Supreme Court of Florida. Division A.

July 9, 1954.

Nichols, Gaither, Green, Frates & Beckham, Miami, for appellant.

Rollo E. Karkett, Miami, for appellee.

TERRELL, Justice.

Alleging that he was seriously injured when a guest at the Carousel Apartment Motel in Miami, appellant brought this action to secure damages for permanent injuries against Gaines Construction Co., the operators of the motel, and McCann Plumbing Co. who installed the wash basin therein which caused the injury. The trial court granted motion to dismiss as to McCann Plumbing Company and the plaintiff appealed.

The point for determination is whether or not the trial court committed error in dismissing the complaint with prejudice as to McCann Plumbing Co.

The argument of counsel is directed pro and con to the well-settled rule that contractors, vendors and manufacturers are not liable for injuries to third parties occurring after the contractor has completed the work and turned the project over to the owner or employer and it has been accepted by him.
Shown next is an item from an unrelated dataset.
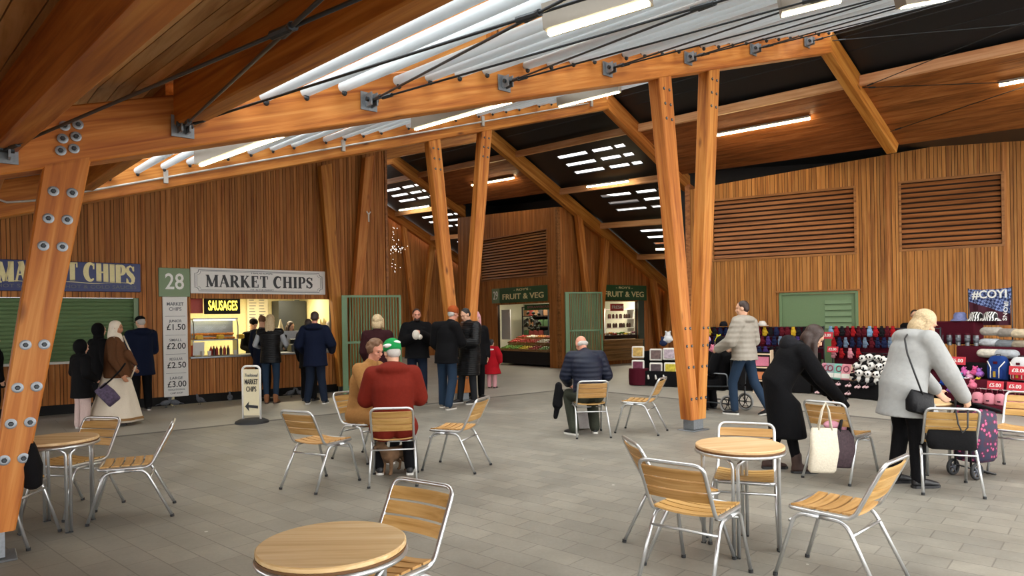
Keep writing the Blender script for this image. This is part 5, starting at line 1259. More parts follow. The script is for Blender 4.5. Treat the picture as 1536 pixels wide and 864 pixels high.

Appellant was a "third party" and McCann Plumbing Co. was a "contractor" as contemplated by this rule. It is well known from the decisions that there are about as many exceptions to this rule as there are factual situations to which it is applied. In Breeding's Dania Drug Co. v. Runyan, 147 Fla. 123, 2 So. 2d 376, and in Carter v. Livesay Window Co., Fla., 73 So. 2d 411, this Court recognized exceptions to it. There are other cases in this and other jurisdictions of similar import. We think the complaint is vulnerable to the test for simple negligence as well as to the dangerous instrumentality doctrine contemplated by Breeding's Dania Drug Co. v. Runyan or Carter v. Livesay Window Company. We think, however, that leave should have been given to amend the complaint. Garvie v. Cloverleaf, Inc., 136 Fla. 899, 187 So. 360; Rule 1.15(e), 1954 Rules of Civil Procedure.

The judgment appealed from is accordingly affirmed but with instructions to permit amendment of the complaint if so desired.

Affirmed.

ROBERTS, C.J., and SEBRING and MATHEWS, JJ., concur.